Revolutionary United Front — Революционный объединенный фронт. — Прим. перев.

Подобные жестокости и бедствия происходили и в Европе — жестокости, превосходящие по масштабу и жути все, что можно увидеть в бедных странах, притом всего шестьдесят лет назад. Но ужас из Европы ушел давно, так что нынешнее умиротворенное ее состояние кажется необратимым. То, что через пятьдесят лет после Второй мировой войны на европейской земле еще могут быть лагеря смерти, осады городов, истребление тысяч мирных граждан и захоронения в коллективных могилах, как это было во время войны в Боснии и сербских бесчинств в Косове, представляется особым случаем, анахронизмом.

Но военные преступления, творившиеся в Европе в 1990-х годах можно истолковать еще и так, что Балканы, в конце концов, никогда по-настоящему не были частью Европы. В большинстве же изуродованные тела на публиковавшихся фотографиях — африканские или азиатские. Эта журналистская практика наследует старинному обыкновению демонстрировать экзотических — то есть колониальных — представителей человечества как диковины: с XVI до начала XX века в Лондоне, Париже и других европейских столицах африканцев и обитателей далеких азиатских стран показывали на этнографических выставках, как животных из зоопарка. В «Буре» первая мысль Тринкуло при виде Калибана — что его можно было бы показывать в Англии: «любой зевака отвалил бы мне серебряную монету за посмотрение… Те, кому жалко подать грош безногому калеке, охотно выложат в десять раз больше, чтобы поглазеть на мертвого индейца». [13] Демонстрация фотографий с жестокостями, творимыми над людьми с более темной кожей в экзотических странах — деятельность того же порядка. При этом забывают о соображениях, не позволяющих нам показывать таким же образом своих жертв насилия. Как будто чужой, пусть и не враг даже, это тот, кого можно видеть, а не тот, кто сам (как мы) может видеть. Но у раненого талибанского солдата, умоляющего о пощаде на фотографии в «Нью-Йорк таймс», тоже, надо думать, были жена, дети, родители, сестры и братья, и кому-нибудь из них могут попасться на глаза три цветные фотографии с убийством их мужа, отца, сына, брата — если уже не попались.

13

Перевод Михаила Донского. — Прим. перев.

5

В основе современных ожиданий и современных этических представлений лежит мысль, что война — это отклонение от нормы, пусть и не прекращающееся. Что норма, пусть и не достижимая, — это мир. На протяжении истории к войне относились, конечно, не так. Война была нормой, а мир исключением.

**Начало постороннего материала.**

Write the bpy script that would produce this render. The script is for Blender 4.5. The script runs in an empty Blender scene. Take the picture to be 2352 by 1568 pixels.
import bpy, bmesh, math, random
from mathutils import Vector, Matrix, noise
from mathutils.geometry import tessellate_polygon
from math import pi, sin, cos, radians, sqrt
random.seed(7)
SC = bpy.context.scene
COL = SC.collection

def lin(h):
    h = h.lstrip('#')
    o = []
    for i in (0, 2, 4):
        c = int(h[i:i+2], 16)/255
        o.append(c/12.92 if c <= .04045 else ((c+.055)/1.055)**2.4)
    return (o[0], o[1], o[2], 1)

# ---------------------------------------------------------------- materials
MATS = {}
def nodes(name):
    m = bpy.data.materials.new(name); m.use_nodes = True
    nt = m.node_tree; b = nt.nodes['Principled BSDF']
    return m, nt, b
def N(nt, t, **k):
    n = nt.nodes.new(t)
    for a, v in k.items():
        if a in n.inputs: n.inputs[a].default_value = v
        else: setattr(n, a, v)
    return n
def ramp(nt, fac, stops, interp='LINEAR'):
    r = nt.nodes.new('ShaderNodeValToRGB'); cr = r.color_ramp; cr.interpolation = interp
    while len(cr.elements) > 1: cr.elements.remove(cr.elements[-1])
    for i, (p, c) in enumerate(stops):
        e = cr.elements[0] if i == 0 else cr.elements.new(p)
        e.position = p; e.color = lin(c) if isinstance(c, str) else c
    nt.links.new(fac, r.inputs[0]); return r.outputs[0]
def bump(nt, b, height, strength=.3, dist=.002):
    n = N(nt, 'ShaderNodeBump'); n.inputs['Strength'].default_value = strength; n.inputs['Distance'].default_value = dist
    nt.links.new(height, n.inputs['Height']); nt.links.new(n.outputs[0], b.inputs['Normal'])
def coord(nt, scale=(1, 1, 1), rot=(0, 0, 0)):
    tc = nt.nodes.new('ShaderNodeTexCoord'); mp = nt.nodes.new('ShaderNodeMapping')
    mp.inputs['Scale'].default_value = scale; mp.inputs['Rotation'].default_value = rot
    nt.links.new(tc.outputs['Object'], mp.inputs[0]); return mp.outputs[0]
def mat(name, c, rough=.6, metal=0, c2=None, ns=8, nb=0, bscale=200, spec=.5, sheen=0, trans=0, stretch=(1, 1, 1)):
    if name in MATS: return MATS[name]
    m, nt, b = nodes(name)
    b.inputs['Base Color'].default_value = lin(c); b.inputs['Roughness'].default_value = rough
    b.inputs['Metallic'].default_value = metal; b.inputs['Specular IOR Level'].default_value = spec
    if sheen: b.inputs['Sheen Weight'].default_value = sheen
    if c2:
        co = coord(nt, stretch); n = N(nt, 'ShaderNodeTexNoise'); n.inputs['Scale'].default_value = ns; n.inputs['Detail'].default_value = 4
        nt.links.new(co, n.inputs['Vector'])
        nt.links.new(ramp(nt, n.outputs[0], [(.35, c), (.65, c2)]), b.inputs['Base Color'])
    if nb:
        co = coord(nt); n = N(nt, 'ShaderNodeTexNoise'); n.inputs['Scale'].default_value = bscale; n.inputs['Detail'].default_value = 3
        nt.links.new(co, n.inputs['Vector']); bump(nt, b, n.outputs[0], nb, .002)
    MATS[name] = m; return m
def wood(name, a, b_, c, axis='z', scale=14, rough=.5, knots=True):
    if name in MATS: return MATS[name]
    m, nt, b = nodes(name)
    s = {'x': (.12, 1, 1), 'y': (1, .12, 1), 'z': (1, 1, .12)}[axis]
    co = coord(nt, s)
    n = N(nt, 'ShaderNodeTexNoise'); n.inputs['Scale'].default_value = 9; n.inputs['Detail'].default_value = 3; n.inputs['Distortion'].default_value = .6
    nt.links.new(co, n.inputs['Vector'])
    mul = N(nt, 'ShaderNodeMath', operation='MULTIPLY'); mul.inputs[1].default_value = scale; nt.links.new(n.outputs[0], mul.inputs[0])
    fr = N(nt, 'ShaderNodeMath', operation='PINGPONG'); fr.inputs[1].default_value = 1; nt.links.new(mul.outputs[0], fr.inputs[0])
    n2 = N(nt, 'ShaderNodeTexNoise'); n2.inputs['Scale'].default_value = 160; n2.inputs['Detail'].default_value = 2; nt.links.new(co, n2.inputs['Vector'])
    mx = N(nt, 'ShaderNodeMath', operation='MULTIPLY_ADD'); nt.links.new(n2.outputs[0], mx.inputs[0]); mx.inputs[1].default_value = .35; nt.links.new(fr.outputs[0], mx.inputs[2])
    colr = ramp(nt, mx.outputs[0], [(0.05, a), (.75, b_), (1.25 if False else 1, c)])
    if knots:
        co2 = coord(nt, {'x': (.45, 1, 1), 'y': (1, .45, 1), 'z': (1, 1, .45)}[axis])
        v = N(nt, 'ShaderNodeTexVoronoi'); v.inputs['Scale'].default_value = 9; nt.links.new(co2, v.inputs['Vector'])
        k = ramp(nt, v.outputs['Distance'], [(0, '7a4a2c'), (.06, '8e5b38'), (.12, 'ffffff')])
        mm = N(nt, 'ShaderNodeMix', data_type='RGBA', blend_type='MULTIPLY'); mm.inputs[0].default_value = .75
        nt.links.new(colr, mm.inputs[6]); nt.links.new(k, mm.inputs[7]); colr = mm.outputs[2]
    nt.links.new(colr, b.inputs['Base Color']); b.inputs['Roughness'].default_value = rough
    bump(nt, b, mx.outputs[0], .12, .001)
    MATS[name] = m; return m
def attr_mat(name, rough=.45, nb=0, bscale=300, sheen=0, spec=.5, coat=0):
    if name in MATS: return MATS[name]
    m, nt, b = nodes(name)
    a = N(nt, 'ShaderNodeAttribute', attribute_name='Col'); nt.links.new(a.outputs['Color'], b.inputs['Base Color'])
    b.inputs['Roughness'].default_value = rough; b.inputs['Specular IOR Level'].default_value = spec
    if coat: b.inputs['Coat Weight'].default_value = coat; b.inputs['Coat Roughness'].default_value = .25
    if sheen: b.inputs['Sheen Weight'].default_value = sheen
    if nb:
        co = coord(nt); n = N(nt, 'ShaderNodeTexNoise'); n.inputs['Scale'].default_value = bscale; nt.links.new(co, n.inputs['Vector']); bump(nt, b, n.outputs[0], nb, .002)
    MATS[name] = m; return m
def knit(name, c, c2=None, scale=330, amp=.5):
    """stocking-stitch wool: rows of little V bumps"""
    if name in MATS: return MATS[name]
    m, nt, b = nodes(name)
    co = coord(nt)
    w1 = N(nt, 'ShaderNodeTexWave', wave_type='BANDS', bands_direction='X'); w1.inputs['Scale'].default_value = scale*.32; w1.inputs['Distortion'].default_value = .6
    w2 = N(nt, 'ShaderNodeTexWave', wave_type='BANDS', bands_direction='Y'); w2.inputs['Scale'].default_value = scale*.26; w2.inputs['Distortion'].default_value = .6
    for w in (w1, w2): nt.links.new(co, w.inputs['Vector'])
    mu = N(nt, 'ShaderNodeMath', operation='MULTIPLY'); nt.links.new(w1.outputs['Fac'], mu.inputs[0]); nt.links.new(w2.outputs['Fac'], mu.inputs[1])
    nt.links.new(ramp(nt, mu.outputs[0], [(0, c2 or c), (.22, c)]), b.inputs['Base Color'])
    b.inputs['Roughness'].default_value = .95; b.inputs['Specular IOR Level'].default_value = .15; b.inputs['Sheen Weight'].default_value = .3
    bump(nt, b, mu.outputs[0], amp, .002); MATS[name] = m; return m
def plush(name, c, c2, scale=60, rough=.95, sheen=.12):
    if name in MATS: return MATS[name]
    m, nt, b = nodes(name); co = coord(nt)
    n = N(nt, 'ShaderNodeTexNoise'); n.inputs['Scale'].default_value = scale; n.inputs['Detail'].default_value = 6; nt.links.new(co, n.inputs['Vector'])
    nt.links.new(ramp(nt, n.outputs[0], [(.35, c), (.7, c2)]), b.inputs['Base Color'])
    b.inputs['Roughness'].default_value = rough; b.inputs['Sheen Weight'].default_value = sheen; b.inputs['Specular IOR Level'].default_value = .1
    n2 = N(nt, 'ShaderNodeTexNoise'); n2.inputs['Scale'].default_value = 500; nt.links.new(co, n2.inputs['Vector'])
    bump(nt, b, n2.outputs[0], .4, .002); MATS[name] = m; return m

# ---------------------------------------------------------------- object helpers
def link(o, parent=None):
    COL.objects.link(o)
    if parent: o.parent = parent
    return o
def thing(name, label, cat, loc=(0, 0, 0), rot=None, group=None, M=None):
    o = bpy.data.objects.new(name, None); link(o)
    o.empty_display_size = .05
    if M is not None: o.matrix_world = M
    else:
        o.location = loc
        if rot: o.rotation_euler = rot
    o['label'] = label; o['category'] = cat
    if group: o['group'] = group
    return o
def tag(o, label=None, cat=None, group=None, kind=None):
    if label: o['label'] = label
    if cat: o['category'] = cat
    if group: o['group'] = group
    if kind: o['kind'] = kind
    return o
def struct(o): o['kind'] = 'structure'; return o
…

Описания, как именно ранят и убивают тела в бою, — это повторяющиеся кульминации эпизодов, рассказанных в «Илиаде». Война рассматривается как занятие, которому человечество предается издревле, не останавливаясь перед страданиями, ею причиняемыми, и, чтобы изобразить войну в словах или картинах, требуется острый, отстраненный взгляд. Когда Леонардо да Винчи учит, как надо писать батальные картины, он требует от художника смелости и воображения, чтобы показать всю жуть войны.

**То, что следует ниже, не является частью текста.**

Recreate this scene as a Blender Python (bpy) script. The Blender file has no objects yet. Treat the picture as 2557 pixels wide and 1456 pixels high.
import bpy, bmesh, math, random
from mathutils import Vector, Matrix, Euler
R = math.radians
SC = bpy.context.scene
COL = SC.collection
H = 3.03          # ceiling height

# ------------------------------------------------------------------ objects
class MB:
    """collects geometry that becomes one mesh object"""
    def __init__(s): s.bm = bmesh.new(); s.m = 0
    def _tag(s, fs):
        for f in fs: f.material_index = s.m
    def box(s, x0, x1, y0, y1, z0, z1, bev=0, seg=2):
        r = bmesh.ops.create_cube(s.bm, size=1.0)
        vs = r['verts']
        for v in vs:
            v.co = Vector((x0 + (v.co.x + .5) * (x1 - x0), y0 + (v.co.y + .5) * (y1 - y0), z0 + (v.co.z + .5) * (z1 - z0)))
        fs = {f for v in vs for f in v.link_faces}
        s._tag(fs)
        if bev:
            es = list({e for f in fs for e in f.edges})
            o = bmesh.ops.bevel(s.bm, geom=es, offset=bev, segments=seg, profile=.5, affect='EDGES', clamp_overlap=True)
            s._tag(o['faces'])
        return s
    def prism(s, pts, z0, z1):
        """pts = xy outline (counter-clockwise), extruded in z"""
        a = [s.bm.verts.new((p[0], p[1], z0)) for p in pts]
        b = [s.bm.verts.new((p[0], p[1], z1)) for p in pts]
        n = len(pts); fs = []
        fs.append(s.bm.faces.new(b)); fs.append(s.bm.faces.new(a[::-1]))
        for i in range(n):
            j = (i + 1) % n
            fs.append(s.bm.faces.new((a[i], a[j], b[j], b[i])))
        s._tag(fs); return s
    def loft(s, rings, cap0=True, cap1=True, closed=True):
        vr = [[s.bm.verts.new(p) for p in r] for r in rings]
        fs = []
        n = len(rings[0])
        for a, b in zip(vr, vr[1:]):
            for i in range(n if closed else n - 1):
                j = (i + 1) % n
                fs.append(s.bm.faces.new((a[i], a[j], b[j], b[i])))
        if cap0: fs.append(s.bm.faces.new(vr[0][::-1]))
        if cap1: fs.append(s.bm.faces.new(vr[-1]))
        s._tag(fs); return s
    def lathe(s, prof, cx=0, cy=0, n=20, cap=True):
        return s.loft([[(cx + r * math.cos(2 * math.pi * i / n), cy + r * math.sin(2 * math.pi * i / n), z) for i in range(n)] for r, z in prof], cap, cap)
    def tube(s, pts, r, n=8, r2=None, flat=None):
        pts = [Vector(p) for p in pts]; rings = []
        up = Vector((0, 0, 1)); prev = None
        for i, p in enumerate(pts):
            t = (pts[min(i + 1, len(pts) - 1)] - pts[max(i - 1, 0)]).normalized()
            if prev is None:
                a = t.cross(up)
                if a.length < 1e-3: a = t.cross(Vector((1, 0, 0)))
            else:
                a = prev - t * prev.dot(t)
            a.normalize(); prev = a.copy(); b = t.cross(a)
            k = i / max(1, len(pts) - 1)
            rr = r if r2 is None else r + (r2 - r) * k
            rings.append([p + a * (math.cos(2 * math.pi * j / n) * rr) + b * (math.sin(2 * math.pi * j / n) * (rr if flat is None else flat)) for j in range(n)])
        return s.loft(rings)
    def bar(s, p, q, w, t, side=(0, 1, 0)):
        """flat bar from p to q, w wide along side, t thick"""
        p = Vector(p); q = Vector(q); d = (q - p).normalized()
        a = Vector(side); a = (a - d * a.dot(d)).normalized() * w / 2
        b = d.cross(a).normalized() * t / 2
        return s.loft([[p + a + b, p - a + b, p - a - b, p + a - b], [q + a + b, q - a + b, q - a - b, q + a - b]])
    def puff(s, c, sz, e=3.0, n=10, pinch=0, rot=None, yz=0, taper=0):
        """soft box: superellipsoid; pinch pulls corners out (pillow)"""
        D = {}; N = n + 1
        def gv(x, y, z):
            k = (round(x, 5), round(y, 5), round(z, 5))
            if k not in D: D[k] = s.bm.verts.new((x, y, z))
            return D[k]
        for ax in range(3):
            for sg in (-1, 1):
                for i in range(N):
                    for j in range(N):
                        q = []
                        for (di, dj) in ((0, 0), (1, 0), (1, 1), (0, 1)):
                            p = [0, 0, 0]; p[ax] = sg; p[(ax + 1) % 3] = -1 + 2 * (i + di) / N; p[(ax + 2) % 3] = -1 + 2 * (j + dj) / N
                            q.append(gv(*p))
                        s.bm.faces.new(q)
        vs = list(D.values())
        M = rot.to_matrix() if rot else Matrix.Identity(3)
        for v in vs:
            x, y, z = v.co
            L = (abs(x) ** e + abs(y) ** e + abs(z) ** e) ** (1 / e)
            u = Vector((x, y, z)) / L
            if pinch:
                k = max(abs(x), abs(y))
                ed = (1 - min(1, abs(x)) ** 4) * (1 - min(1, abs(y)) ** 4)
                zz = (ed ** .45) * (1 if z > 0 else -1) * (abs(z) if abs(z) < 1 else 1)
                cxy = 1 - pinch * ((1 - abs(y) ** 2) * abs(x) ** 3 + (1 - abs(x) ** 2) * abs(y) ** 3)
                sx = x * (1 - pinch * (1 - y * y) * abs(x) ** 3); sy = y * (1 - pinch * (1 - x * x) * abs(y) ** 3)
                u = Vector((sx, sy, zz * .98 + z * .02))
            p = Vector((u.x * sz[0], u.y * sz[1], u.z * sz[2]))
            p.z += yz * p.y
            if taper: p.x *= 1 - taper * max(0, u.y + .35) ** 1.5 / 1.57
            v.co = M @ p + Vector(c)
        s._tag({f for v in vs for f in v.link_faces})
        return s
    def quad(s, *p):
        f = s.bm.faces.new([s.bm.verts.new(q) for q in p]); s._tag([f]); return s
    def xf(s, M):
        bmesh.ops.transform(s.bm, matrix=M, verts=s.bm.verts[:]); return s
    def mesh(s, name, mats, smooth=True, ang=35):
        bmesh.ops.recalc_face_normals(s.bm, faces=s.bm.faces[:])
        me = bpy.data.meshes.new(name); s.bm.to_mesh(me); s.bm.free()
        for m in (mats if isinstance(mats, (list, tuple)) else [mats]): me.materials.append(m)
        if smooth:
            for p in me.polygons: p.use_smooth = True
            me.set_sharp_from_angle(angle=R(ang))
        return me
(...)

«Побежденные и побитые должны быть бледными, с поднятыми и сдвинутыми бровями, с многочисленными страдальческими морщинами на лбу… Зубы разжаты, как бы показывая крик… Изобрази мертвые тела, одни покрытые пылью наполовину, другие сплошь… и пусть будет видно, как кровь своего настоящего цвета стекает неправильною струею с тела на пыльную землю. Некоторые, умирая, с судорожно сведенными ногами, скрежещут зубами, выкатывают глаза, прижимают к телу кулаки». [14]

14

Перевод Акима Волынского. — Прим. перев.

Задача состоит в том, чтобы созданные образы огорчали: были достаточно конкретными, достаточно детализированными. Сострадание может привести к нравственному суждению, утверждает Аристотель, если под состраданием понимать чувство, возникающее при виде того, кто страдает безвинно. Но сострадание, вовсе не будучи близнецом страха в драмах о катастрофических несчастьях, ослабляется страхом — страх отвлекает от него; страх (ужас) обычно топит в себе сострадание. По мысли Леонардо, взгляд художника должен быть буквально безжалостным. Образ должен ужасать, и в этой terriblita заключена красота, бередящая душу.